公開プロフィールは「ガチでリアル」

僕は「安全性ガー」「ありのまま二―」などといったありがちでつまらないメリットでは、匿名での活動を選んだりしない。

そもそも、フミコフミオという完全な匿名で活動しているが、プロフィールは「神奈川県の食品会社に勤める45才営業部長。妻と二人暮らしで子供はいない。おこづかい制」というガチでリアルなプロフィールを公開している。

ときおり、ニッチな食品業界の話もインターネットに書かせていただいているので、同じ業界に身を置く、平均的な勘とスマートフォンを持っている人なら「あいつじゃね?」とすでにお気づきになられていると思う。

つまり、安全な立場から発言をするために匿名を使っているわけではないということ。ビビってるわけではないのだ。「バレたら仕方ない」くらいの気持ちではいる。バレかたによっては「ワリー! ワリー!」つって逃走してしまうかもしれないけれど、それはそのときになってみないとわからない。

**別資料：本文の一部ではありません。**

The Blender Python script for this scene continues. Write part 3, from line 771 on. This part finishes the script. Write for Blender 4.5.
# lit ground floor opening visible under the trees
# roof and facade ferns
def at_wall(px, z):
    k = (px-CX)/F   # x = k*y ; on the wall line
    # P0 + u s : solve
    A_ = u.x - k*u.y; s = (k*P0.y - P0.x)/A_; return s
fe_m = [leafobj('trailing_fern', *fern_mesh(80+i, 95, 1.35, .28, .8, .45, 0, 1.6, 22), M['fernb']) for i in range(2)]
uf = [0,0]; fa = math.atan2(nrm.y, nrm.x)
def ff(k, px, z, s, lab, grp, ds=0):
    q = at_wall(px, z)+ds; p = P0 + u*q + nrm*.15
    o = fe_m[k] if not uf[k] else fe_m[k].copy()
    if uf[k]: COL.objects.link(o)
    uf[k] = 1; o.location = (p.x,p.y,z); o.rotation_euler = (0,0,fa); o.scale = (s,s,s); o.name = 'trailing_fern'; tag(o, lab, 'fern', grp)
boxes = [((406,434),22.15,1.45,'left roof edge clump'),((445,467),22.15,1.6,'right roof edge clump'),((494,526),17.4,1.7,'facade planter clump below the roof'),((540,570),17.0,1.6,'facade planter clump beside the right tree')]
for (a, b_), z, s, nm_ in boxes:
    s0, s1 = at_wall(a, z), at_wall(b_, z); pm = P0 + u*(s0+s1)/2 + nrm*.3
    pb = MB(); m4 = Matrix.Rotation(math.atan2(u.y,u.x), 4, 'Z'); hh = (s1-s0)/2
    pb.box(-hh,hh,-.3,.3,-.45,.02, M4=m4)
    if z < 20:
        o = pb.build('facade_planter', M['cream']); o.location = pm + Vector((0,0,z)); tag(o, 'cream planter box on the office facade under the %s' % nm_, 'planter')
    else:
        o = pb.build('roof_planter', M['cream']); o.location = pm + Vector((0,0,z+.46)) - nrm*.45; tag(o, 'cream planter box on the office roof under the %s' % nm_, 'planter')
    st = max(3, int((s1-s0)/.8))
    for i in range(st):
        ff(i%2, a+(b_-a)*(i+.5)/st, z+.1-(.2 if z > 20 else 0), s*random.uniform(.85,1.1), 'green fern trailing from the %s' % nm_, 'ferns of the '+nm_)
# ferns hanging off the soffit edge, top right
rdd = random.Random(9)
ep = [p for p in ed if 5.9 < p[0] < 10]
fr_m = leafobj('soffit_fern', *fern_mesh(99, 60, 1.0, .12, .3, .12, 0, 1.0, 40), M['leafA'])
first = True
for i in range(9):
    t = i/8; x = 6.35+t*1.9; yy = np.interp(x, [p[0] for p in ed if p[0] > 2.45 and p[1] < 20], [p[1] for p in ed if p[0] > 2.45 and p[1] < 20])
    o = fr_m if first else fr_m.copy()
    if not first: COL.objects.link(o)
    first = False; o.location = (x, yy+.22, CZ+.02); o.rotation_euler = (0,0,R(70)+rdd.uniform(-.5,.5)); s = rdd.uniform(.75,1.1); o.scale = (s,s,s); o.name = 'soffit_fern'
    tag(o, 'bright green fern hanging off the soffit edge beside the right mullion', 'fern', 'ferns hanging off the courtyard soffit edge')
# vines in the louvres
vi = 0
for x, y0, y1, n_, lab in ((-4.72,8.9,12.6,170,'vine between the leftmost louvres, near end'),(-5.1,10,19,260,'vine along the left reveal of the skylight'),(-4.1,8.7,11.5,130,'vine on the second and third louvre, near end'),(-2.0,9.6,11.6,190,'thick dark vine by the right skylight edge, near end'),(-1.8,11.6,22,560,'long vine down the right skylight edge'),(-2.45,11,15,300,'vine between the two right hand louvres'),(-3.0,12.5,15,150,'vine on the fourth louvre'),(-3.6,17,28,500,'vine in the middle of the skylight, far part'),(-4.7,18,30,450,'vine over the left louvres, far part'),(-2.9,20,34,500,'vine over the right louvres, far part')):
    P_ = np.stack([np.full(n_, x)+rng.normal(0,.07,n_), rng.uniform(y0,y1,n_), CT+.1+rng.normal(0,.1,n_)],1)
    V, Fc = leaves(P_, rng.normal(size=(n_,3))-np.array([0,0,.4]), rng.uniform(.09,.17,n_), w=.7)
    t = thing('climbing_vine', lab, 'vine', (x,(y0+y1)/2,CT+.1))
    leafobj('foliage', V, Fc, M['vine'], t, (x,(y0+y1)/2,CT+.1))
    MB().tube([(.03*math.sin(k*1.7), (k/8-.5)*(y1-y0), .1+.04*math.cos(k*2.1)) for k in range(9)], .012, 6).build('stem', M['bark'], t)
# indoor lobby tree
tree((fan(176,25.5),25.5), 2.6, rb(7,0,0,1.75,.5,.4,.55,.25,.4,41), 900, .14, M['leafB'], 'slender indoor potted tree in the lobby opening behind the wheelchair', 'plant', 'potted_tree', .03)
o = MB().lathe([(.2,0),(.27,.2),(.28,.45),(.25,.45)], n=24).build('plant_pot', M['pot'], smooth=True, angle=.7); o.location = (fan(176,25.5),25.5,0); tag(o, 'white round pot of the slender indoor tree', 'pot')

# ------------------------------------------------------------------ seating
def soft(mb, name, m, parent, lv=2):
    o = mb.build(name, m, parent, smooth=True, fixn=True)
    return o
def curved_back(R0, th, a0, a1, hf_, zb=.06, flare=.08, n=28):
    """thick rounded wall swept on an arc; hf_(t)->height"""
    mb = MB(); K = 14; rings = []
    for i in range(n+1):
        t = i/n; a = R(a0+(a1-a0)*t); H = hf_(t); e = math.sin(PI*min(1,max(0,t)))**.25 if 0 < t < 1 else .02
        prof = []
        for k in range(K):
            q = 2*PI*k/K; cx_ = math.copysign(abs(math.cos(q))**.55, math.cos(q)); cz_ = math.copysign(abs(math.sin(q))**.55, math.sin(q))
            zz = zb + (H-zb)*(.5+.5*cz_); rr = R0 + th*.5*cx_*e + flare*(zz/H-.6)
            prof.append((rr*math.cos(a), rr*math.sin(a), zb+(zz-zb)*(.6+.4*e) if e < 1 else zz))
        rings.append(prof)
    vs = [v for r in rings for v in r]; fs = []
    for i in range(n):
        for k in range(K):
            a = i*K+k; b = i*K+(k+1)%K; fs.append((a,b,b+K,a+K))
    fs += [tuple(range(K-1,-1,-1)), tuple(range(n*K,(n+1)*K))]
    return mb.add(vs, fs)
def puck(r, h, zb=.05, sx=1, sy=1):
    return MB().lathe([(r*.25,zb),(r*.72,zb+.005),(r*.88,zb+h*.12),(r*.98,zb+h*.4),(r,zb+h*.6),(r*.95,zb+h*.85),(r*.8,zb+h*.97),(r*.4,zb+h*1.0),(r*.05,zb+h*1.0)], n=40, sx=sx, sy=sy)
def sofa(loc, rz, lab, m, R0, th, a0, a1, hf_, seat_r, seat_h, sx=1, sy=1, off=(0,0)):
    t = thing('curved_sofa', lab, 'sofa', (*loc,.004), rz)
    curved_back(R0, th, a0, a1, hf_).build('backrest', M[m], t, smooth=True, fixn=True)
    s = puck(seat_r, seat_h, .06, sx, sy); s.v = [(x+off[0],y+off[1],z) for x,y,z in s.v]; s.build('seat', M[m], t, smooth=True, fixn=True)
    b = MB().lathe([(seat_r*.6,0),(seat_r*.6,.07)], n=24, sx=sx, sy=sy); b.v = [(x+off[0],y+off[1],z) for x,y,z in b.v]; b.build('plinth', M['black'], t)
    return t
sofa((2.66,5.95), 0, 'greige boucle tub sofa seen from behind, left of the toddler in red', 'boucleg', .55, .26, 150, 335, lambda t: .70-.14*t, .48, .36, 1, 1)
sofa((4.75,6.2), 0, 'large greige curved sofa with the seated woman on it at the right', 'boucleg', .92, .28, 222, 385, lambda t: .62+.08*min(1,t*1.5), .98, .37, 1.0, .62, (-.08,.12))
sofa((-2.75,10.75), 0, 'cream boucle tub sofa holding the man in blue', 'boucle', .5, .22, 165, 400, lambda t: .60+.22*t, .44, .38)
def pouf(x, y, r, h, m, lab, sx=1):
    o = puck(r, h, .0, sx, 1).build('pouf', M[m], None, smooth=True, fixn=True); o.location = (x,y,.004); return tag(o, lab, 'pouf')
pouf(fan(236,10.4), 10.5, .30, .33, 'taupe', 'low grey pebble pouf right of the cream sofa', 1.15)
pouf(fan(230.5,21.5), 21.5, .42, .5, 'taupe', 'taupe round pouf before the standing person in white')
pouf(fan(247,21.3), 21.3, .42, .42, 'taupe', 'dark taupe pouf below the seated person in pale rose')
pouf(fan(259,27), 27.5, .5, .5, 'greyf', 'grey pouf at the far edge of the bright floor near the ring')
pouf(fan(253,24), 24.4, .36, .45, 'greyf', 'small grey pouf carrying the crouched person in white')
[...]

だいたい、安全性の観点から匿名で活動するのなら、まったくプロフィールを明かさないか、嘘のプロフィールにするか、せめて、年齢を変えるなど、もう少し実像をぼやかしたプロフィールで作り上げているだろう?

結論を繰り返してしまうが、匿名で活動したほうが本名実名で活動するよりシンプルに楽しいのだ。

果たして「実名だから信用できる」は本当か?

匿名は、立場や身分を考慮せず正直に思いのまま書ける面があると述べたが、実際は「なんか怪しい…」という印象を持たれているほうがずっと多い。

ましてやフミコフミオなどというふざけた名前で活動していると、どこからともなく「趣味/正義」の人があらわれて「国民的ヒーローの藤子先生を愚弄するような名前で活動する輩など信用できるはずがない!」とガーガー言ってくる。

僕にはいまいちわからないが、趣味正義マンのように言葉にするかどちらかは別として、「匿名は信用できない」が普通の感覚らしい。

だいたい、本名や実名で活動しているから信用できるのかというと、そういうわけでもない。実際に本名や実名で詐欺行為をしている人は腐るほどいる。実名っぽいからだまされているともいえる。

たとえば、僕がここで突然「私は沢尻エリ夫、45歳、地方公務員、趣味ベルマーク収集」と免許証をさらして、ガチのプロフィールをカミングアウトすれば、フミコフミオより信頼されるだろうか。同様に「ツイッターで100億円プレゼントします」とのたまって、実名とフォトショで加工した預金通帳を、証明になると考えて、さらしておられる御仁をときどき見かけるけれど、あれを信用できるだろうか。

できない。まったくできない。

つまり本名/匿名では信頼性という点ではほとんど関係ないのである。ただ、匿名であることによって、「ん? こいつ何者?」と警戒されることが多くなるというだけだ。

僕がネットに書いた文章を初めて見て、そこに「文責/フミコフミオ」という文字列を見いだしたときに、「あれ? こいつ何者? いんちきくさー」と思わない人はいない。そしてこれこそが僕が匿名で活動することに楽しさを感じる点でもある。